▶ _Problem_
List all lines of the data that include the string "image".

▶ _Raw data_
-- START --
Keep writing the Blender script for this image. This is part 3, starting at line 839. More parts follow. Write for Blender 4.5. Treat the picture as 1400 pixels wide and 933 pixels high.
-- END --
-- START --
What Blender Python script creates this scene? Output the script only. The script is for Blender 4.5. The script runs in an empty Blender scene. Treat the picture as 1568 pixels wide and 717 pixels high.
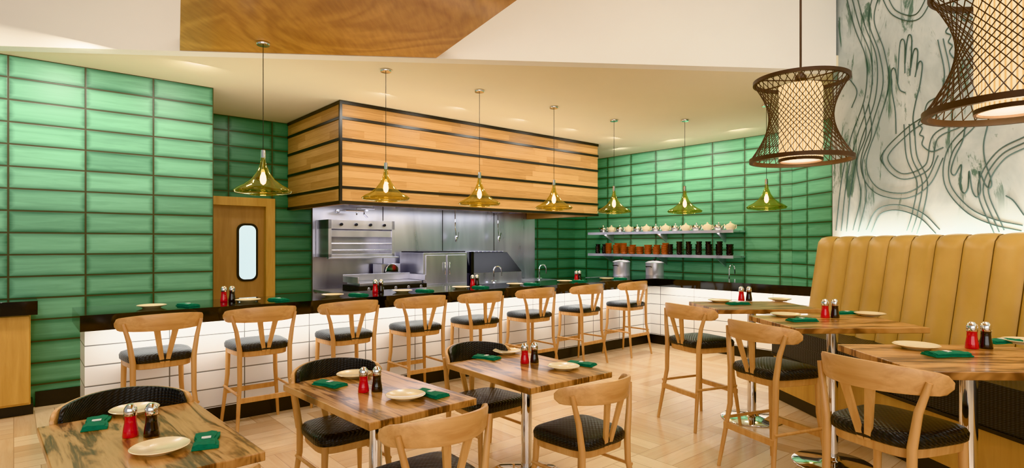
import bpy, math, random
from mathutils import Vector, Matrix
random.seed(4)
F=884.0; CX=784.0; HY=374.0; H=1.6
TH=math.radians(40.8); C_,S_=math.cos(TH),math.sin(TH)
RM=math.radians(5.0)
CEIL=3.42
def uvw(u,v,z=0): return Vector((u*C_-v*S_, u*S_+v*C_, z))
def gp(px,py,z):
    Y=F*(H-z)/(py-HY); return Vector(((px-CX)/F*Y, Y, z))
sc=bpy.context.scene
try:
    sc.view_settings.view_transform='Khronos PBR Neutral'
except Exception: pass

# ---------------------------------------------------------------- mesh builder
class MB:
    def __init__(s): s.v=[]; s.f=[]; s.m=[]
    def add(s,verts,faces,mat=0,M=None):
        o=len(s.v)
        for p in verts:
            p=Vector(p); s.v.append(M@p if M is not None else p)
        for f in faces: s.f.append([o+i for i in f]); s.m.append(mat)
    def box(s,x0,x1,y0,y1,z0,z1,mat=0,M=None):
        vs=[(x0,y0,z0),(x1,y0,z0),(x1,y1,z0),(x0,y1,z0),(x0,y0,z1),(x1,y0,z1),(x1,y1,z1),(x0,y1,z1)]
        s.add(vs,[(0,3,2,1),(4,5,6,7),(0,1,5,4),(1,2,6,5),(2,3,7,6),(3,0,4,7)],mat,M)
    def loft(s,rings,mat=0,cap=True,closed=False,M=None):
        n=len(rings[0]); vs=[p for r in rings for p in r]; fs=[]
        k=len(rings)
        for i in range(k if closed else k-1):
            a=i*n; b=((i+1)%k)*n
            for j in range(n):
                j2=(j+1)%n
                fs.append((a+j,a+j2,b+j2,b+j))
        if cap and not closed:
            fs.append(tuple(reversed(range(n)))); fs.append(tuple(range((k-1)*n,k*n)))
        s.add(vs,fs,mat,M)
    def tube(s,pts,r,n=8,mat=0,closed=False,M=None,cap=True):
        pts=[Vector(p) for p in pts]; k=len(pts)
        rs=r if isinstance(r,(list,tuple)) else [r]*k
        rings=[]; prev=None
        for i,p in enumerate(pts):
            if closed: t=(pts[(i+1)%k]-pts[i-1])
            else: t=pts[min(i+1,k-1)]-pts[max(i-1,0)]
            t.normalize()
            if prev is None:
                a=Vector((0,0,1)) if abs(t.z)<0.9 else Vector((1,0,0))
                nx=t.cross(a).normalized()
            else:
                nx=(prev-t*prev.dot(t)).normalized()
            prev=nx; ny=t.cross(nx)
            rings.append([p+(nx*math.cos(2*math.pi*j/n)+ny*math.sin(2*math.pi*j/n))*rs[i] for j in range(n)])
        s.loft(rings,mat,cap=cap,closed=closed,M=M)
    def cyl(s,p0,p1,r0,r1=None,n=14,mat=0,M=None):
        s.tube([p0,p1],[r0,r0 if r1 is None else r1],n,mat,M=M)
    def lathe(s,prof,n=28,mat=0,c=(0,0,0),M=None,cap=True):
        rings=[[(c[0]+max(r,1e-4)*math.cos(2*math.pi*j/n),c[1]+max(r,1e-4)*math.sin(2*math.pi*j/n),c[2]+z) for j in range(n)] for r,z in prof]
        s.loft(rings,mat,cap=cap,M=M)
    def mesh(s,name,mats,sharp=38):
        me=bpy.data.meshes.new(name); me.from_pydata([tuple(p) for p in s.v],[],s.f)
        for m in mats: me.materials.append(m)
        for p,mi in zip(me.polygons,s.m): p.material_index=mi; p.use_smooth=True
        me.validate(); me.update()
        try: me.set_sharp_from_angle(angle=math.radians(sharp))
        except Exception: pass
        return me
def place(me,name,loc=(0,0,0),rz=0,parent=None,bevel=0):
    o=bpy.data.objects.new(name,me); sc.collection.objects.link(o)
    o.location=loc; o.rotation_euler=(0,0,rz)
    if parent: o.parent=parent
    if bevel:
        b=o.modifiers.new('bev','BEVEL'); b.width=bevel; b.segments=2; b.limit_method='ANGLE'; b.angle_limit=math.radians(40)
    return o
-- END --
-- START --
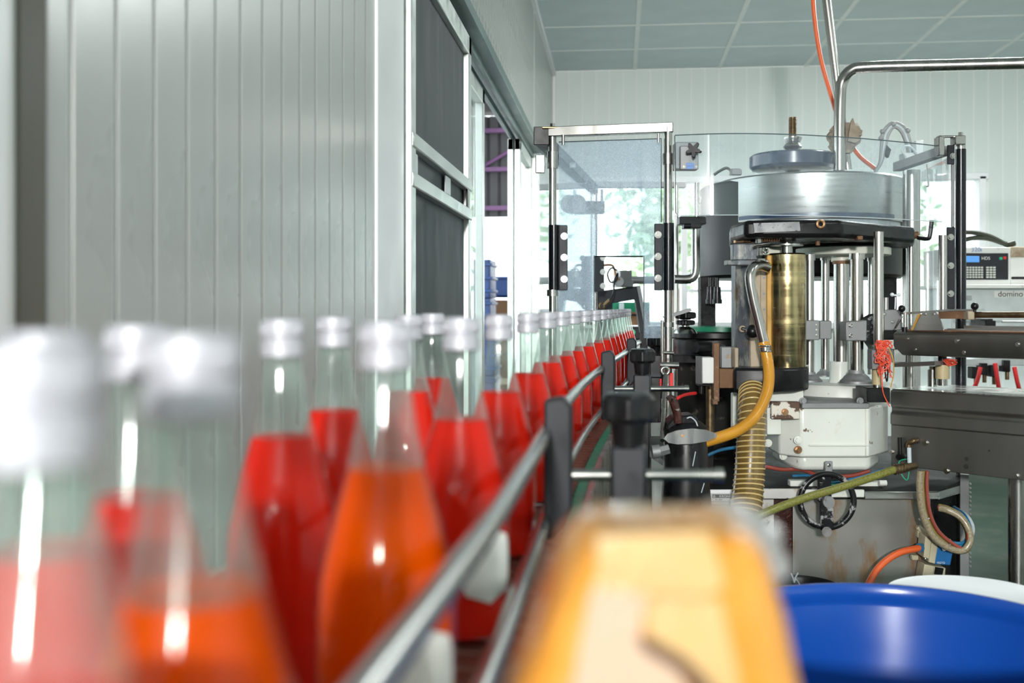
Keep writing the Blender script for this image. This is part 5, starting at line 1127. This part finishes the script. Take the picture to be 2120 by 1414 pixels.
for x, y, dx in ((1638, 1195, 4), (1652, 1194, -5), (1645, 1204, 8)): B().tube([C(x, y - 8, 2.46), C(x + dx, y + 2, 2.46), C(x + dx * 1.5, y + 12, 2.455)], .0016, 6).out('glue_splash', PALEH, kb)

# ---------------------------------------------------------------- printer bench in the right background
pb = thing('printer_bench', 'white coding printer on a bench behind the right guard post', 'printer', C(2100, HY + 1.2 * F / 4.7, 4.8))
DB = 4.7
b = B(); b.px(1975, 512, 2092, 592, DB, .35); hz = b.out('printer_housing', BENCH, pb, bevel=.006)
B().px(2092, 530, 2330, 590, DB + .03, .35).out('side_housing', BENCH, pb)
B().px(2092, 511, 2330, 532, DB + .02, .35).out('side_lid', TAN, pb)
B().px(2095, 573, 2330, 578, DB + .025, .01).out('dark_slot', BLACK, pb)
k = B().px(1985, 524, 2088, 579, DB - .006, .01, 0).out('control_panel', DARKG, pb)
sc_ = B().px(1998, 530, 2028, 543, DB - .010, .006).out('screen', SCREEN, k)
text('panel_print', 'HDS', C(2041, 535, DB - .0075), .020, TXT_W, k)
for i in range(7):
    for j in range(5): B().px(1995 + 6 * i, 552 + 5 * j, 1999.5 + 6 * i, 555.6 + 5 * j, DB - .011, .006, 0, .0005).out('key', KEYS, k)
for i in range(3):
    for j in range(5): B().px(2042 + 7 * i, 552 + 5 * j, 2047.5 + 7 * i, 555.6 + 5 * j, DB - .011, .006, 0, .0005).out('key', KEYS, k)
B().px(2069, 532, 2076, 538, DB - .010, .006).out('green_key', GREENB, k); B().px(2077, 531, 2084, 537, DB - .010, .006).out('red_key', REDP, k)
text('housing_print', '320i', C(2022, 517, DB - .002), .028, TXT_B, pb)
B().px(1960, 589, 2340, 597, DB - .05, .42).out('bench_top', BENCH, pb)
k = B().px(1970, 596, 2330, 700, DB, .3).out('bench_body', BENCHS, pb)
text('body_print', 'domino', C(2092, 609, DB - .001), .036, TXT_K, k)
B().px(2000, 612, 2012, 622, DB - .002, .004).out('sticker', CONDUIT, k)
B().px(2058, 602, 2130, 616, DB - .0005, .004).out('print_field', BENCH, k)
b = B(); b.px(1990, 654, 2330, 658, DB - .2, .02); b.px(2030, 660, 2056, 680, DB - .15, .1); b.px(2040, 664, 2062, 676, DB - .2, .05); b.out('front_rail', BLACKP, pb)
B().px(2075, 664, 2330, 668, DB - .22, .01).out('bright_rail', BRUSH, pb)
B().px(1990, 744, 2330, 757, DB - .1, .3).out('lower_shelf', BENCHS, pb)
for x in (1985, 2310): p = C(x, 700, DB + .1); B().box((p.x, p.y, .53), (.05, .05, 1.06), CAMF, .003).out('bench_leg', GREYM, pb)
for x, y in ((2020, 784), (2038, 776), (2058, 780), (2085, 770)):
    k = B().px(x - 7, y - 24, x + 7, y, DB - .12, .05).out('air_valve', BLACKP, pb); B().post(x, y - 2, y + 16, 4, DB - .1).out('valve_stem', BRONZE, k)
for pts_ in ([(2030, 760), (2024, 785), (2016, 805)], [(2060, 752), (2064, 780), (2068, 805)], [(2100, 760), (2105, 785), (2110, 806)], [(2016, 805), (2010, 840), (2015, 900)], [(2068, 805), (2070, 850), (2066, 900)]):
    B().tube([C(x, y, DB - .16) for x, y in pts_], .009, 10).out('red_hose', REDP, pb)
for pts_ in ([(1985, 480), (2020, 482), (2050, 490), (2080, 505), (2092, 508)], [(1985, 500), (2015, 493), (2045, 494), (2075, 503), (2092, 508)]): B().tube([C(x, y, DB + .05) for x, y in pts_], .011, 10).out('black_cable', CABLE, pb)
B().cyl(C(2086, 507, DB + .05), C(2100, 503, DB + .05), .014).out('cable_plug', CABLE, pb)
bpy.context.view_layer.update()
-- END --
▶ _Written reply_
Keep writing the Blender script for this image. This is part 3, starting at line 839. More parts follow. Write for Blender 4.5. Treat the picture as 1400 pixels wide and 933 pixels high.
Keep writing the Blender script for this image. This is part 5, starting at line 1127. This part finishes the script. Take the picture to be 2120 by 1414 pixels.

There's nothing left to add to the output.